Is there still a case for township and rural teachers who take their children out of the public schools where they work and send them to former model C institutions in previously white suburbs, while they themselves can produce jewels in their own backyards?

Guluva asked himself this question after scores of matric pupils in these disadvantaged, under-resourced and ill-equipped schools produced impressive results last year, outclassing even those of pupils who "got better education".

One of those whose academic performance called into question his own teachers' wisdom to send their children to so-called upmarket schools is Vusani Tutu of Vuwani Secondary School in Tshiawelo, Soweto, who achieved five distinctions.

"I am a rose growing from concrete," he said after receiving his results. "Life hasn't been easy for me and my family, but I found favour in God's eyes. I'd go to school at night, walk back home in the dark. It would just be me, my Bible and my books.

"I dream of being the next Mark Shuttleworth and I'll go for that dream at Wits (University), where I will study aeronautical engineering."

Guluva reckons some teachers at this school can't believe they actually taught this kid.

Dying club, dying fan

The situation at Moroka Swallows, one of Mzansi's oldest football clubs, does not inspire confidence.
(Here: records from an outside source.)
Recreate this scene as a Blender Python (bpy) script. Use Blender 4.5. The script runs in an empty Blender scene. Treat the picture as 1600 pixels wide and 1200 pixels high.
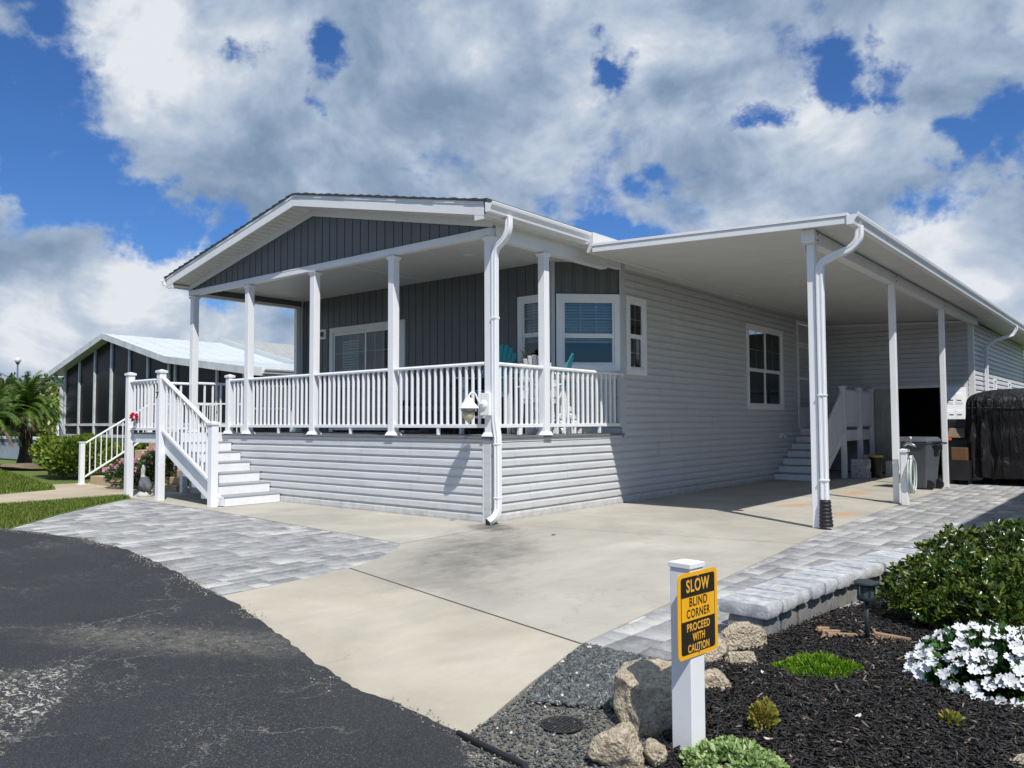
import bpy, math, random
import numpy as np
from mathutils import Vector, Matrix
R = math.radians
sc = bpy.context.scene
col = sc.collection
rnd = random.Random(7)
nr = np.random.default_rng(11)

# ------------------------------------------------------------------ camera
YAW, PIT, ROL, FPX = 2.25929191, 0.0478691, -0.0043594, 1236.89
fw = Vector((math.cos(PIT)*math.cos(YAW), math.cos(PIT)*math.sin(YAW), math.sin(PIT)))
rt = Vector((math.sin(YAW), -math.cos(YAW), 0)); up = rt.cross(fw)
r2 = rt*math.cos(ROL)+up*math.sin(ROL); u2 = -rt*math.sin(ROL)+up*math.cos(ROL)
cam = bpy.data.cameras.new('camera'); camo = bpy.data.objects.new('camera', cam); col.objects.link(camo)
mw = Matrix((( r2.x, u2.x, -fw.x, 7.21), (r2.y, u2.y, -fw.y, -8.28), (r2.z, u2.z, -fw.z, 1.40), (0, 0, 0, 1)))
camo.matrix_world = mw
cam.sensor_width = 36; cam.lens = 36*FPX/1600; cam.clip_start = .05; cam.clip_end = 3000
sc.camera = camo

# ------------------------------------------------------------------ light and sky
SUN = Vector((2.42, -1.50, 4.0)).normalized()
EL = math.asin(SUN.z); AZ = math.atan2(SUN.x, SUN.y)
sl = bpy.data.lights.new('sun', 'SUN'); sl.energy = 4.7; sl.angle = R(.5); sl.color = (1, .96, .9)
so = bpy.data.objects.new('sun', sl); col.objects.link(so); so.location = (20, -15, 30)
so.rotation_euler = (-SUN).to_track_quat('-Z', 'Y').to_euler()
sc.view_settings.view_transform = 'Standard'; sc.view_settings.look = 'None'
sc.view_settings.exposure = 0.06; sc.view_settings.gamma = 1; sc.view_settings.use_curve_mapping = False


class NT:
    def __init__(s, tree):
        s.t = tree; tree.nodes.clear()

    def n(s, typ, **kw):
        nd = s.t.nodes.new(typ)
        for k, v in kw.items():
            setattr(nd, k, v)
        return nd

    def setin(s, nd, key, val):
        if val is None:
            return
        if isinstance(val, bpy.types.NodeSocket):
            s.t.links.new(val, nd.inputs[key])
        else:
            nd.inputs[key].default_value = val

    def math(s, op, a, b=None, c=None, clamp=False):
        nd = s.n('ShaderNodeMath', operation=op, use_clamp=clamp)
        s.setin(nd, 0, a); s.setin(nd, 1, b)
        if c is not None: s.setin(nd, 2, c)
        return nd.outputs[0]

    def vmath(s, op, a, b=None, scale=None):
        nd = s.n('ShaderNodeVectorMath', operation=op)
        s.setin(nd, 0, a); s.setin(nd, 1, b)
        if scale is not None: s.setin(nd, 3, scale)
        return nd.outputs['Value'] if op in ('DOT_PRODUCT', 'LENGTH', 'DISTANCE') else nd.outputs[0]

    def noise(s, scale, detail=4, rough=.55, vec=None, dist=0, out='Fac'):
        nd = s.n('ShaderNodeTexNoise'); s.setin(nd, 'Vector', vec)
        nd.inputs['Scale'].default_value = scale; nd.inputs['Detail'].default_value = detail
        nd.inputs['Roughness'].default_value = rough; nd.inputs['Distortion'].default_value = dist
        return nd.outputs[out]

    def voro(s, scale, vec=None, feature='F1', out='Distance', rand=1):
        nd = s.n('ShaderNodeTexVoronoi', feature=feature); s.setin(nd, 'Vector', vec)
        nd.inputs['Scale'].default_value = scale; nd.inputs['Randomness'].default_value = rand
        return nd.outputs[out]

    def mr(s, v, a, b, c=0, d=1, smooth=False):
        nd = s.n('ShaderNodeMapRange', interpolation_type='SMOOTHSTEP' if smooth else 'LINEAR')
        for i, x in enumerate((v, a, b, c, d)):
            s.setin(nd, i, x)
        return nd.outputs[0]

    def mix(s, f, a, b, mode='MIX'):
        nd = s.n('ShaderNodeMix', data_type='RGBA', blend_type=mode)
        s.setin(nd, 0, f)
        for k, v in ((6, a), (7, b)):
            if isinstance(v, tuple): v = (*v[:3], 1)
            s.setin(nd, k, v)
        return nd.outputs[2]

    def ramp(s, f, stops):
        nd = s.n('ShaderNodeValToRGB'); s.setin(nd, 0, f)
        e = nd.color_ramp.elements
        while len(e) < len(stops): e.new(.5)
        for k, (p, c) in enumerate(stops):
            e[k].position = p; e[k].color = (*c, 1)
        return nd.outputs[0]

    def coord(s, scale=None):
        c = s.n('ShaderNodeTexCoord').outputs['Object']
        if scale:
            m = s.n('ShaderNodeMapping'); s.setin(m, 0, c); m.inputs['Scale'].default_value = scale
            return m.outputs[0]
        return c

    def isl(s):
        return s.n('ShaderNodeNewGeometry').outputs['Random Per Island']


# world: blue sky with broken cumulus cover
w = bpy.data.worlds.new('World'); sc.world = w; w.use_nodes = True
w.cycles.sampling_method = 'MANUAL'; w.cycles.sample_map_resolution = 512
T = NT(w.node_tree)
sky = T.n('ShaderNodeTexSky', sky_type='NISHITA'); sky.sun_disc = False
sky.sun_elevation = EL; sky.sun_rotation = AZ; sky.altitude = 0; sky.air_density = 1.0; sky.dust_density = .4; sky.ozone_density = 2.2
D = T.vmath('NORMALIZE', T.n('ShaderNodeTexCoord').outputs['Generated'])
P = T.vmath('MULTIPLY', D, (1, 1, 1.45))


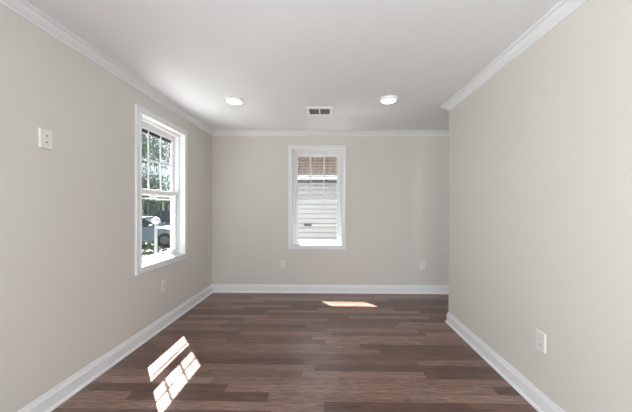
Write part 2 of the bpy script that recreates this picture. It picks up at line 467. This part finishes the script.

Unless something drastic happens, the club - which has managed to muster only five points out of a possible 39 - faces extinction.

Guluva could not help but feel sorry for a passionate fan who, after being presented with Vodacom's Push i-Passion award for being the "appropriately" dressed supporter during the club's match against Free State Stars on Saturday night, told a TV interviewer: "I'm a dying fan of Moroka Swallows."

It might, of course, have been a Freudian slip; but if a club is dying, what's there for a die-hard fan to live for?